Paul Krugman bestellt Burger. Der Wirtschaftsprofessor und Nobelpreisträger hat einen jungen Ökonomen zum Mittagessen nach New York eingeladen: Gabriel Zucman, 27, französischer Juniorprofessor an der renommierten London School of Economics. Krugman interessieren dessen Studien zur Vermögensverteilung in den USA. Zucmans Zahlen zeigen, wie vor allem die reichsten 0,1 Prozent immer reicher werden. Nun isst er einen Salat und plaudert mit dem Nobelpreisträger über seine Ungleichheitsforschung. Nebenbei erwähnt er, dass er noch ein anderes Thema bearbeitet: Steueroasen.
Es liegt in der Natur der Sache, dass nicht wirklich bekannt ist, wie viel Kapital von Vermögenden in Steueroasen geparkt ist. Das Bankgeheimnis lässt nicht nur Finanzämter abprallen, auch Statistiker rätseln: Welchen Schaden richtet das Schwarzgeld an?
Ökonom Zucman wertete internationale Kapitalströme aus, um den Steuerhinterziehern auf die Schliche zu kommen. Eigentlich müssten die Kapitalausfuhren aller Länder genauso groß sein wie die weltweiten Kapitaleinfuhren - so wie ein Betrag bei jeder Überweisung auf zwei Konten auftaucht, einmal als Eingang und einmal als Abbuchung. Doch die offiziellen Kapitalstatistiken sind falsch, sie weisen zu wenig Vermögen aus. Geld verschwindet, ohne irgendwo anzukommen. Das sind die Milliarden, die in Steueroasen angelegt werden.
Deutsche lagern rund 360 Milliarden Euro illegal in Steueroasen
Nach dem Mittagessen mailt Zucman eine PDF-Datei an Krugman. Der schreibt nach der Lektüre einen euphorischen Eintrag über Zucmans Arbeit in seinem Blog. "Das erzählt uns etwas darüber, wie die Welt wirklich funktioniert." Zucmans Weltsicht, die Krugman so beeindruckt hat, geht so: Einige Staaten - allen voran die Schweiz - stehlen anderen Ländern Geld, mithilfe von kriminellen Bankern.

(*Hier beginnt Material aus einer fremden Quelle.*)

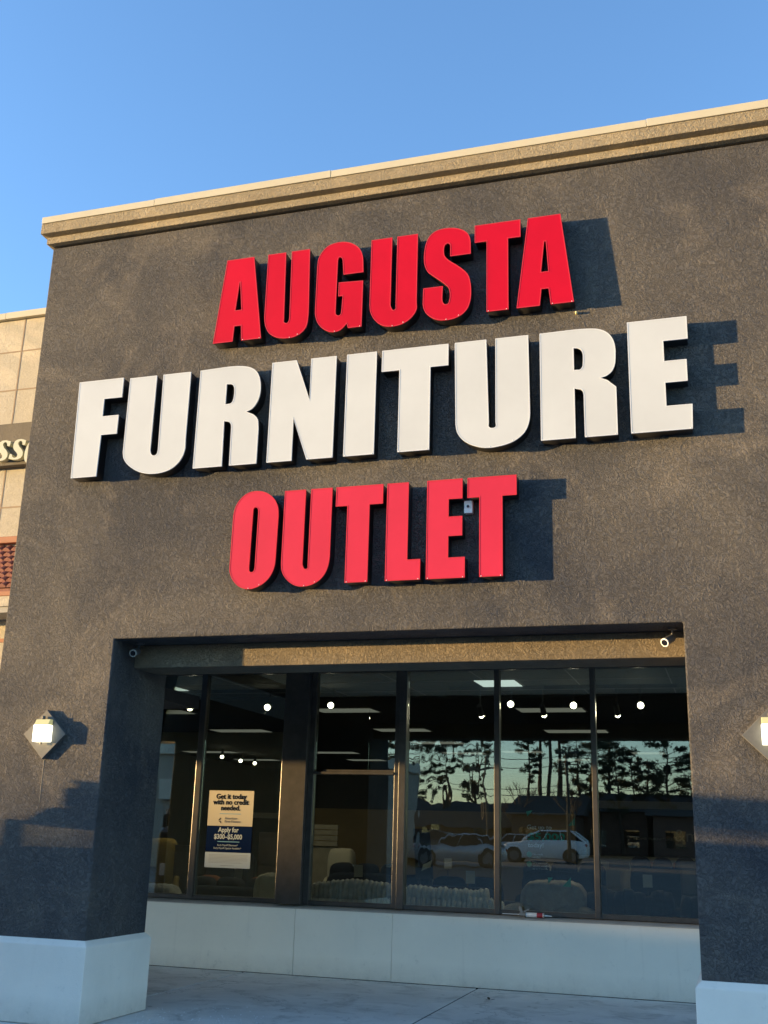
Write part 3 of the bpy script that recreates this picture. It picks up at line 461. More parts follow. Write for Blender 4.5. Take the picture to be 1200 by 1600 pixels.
Box('interior_ceiling', M['room_dark'], B, RX0, RX1, 16.05, RY1, 3.60, 3.75)
Box('ceiling_drop', M['room_dark'], B, RX0, RX1, 16.001, 16.049, 3.56, 3.75)
Box('store_roof', M['soffit'], B, RX0-0.2, 6.0, 12.76, RY1+0.2, 3.90, 6.1)
bm = bmesh.new()
for k in range(9): box(bm, -9.3+1.22*k, -9.285+1.22*k, 12.75, 15.99, 3.594, 3.599)
for k in range(3): box(bm, -9.3, 1.5, 13.5+1.0*k, 13.512+1.0*k, 3.5935, 3.5985)
put(bm, 'ceiling_grid', M['greytrim'], B)
# ochre display wall with black upper part, across the middle of the showroom
Box('display_wall', M['ochre'], B, -8.6, -2.9, 21.0, 21.15, 0.02, 2.03)
Box('display_wall_upper', M['room_dark'], B, -8.6, -2.9, 21.0, 21.15, 2.031, 2.70)
YW = 25.0; wz0 = onY(1000, 1264, YW).z; wz1 = onY(1000, 1252, YW).z; wx = onY(930, 1300, YW).x
Box('display_wall', M['room_wall'], B, wx, 2.5, YW, YW+0.15, 0.02, wz0)
Box('wall_rail', M['rail'], B, wx-0.05, 2.5, YW-0.05, YW+0.2, wz0+0.001, wz1)

# ================================================================ CHANNEL LETTERS
grp = {'red1': 'red letters of the top line AUGUSTA', 'white': 'white letters of the middle line FURNITURE', 'red3': 'red letters of the bottom line OUTLET'}
nice = {
 'red1': ['first A of the bright red AUGUSTA, leftmost of the top line', 'first U of the bright red AUGUSTA, between A and G', 'bright red letter G of the top line AUGUSTA', 'second U of the bright red AUGUSTA, between G and S', 'bright red letter S of the top line AUGUSTA', 'bright red letter T of the top line AUGUSTA', 'last A of the bright red AUGUSTA, casting a big blue shadow at right'],
 'white': ['white letter F that opens the middle line FURNITURE', 'first U of the white FURNITURE, right after F', 'first R of the white FURNITURE, between U and N', 'white letter N of the middle line FURNITURE', 'white letter I of FURNITURE, one plain upright bar', 'white letter T of the middle line FURNITURE', 'second U of the white FURNITURE, right after T', 'second R of the white FURNITURE, between U and E', 'white letter E that ends FURNITURE with its shadow beside it'],
 'red3': ['faded red letter O that opens the bottom line OUTLET', 'faded red letter U of the bottom line OUTLET', 'first T of the faded red OUTLET, between U and L', 'faded red letter L of the bottom line OUTLET', 'faded red letter E of OUTLET, beside the small white box', 'last T of the faded red OUTLET, right of the small white box']}
cnt = {}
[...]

Der Forscher nennt aktuelle Daten, auch für Deutschland, nachzulesen in seinem Buch "Steueroasen", das jetzt auf Deutsch erscheint, bei Suhrkamp. Demnach liegen bei Schweizer Banken derzeit 1000 Milliarden Euro, deren Eigentümer europäische Kunden sind. Der größte Teil, ein Fünftel, gehört Deutschen. Eine ebenso große Summe liegt auf Konten in Singapur, Hongkong, Luxemburg und anderen Steueroasen. Die Frage ist nun: Welche Menge wird an die heimischen Finanzämter gemeldet?
SZ-Grafik: Hanna Eiden; Quelle: Gabriel Zucman
Geld im Ausland verwalten zu lassen, ist grundsätzlich nicht illegal. Das wird es erst, wenn das Sparkonto verheimlicht wird. Zucman geht davon aus, dass 80 Prozent des Offshore-Vermögens nicht deklariert werden. Das leitet er aus einer Statistik der Schweizer Banken ab. 80 Prozent klingt nach viel, doch die Größenordnung könnte realistisch sein, wie der Fall der Großbank Credit Suisse zeigt. Ermittlungen des US-Senats gegen Credit Suisse hatten ergeben, dass um die 90 Prozent der amerikanischen Konten nicht freiwillig angegeben wurden. Auf Deutschland übertragen kommt Zucman so auf ein illegales Offshore-Vermögen von 360 Milliarden Euro. Zum Vergleich: Bundesfinanzminister Wolfgang Schäuble (CDU) plant, dieses Jahr 300 Milliarden Euro auszugeben.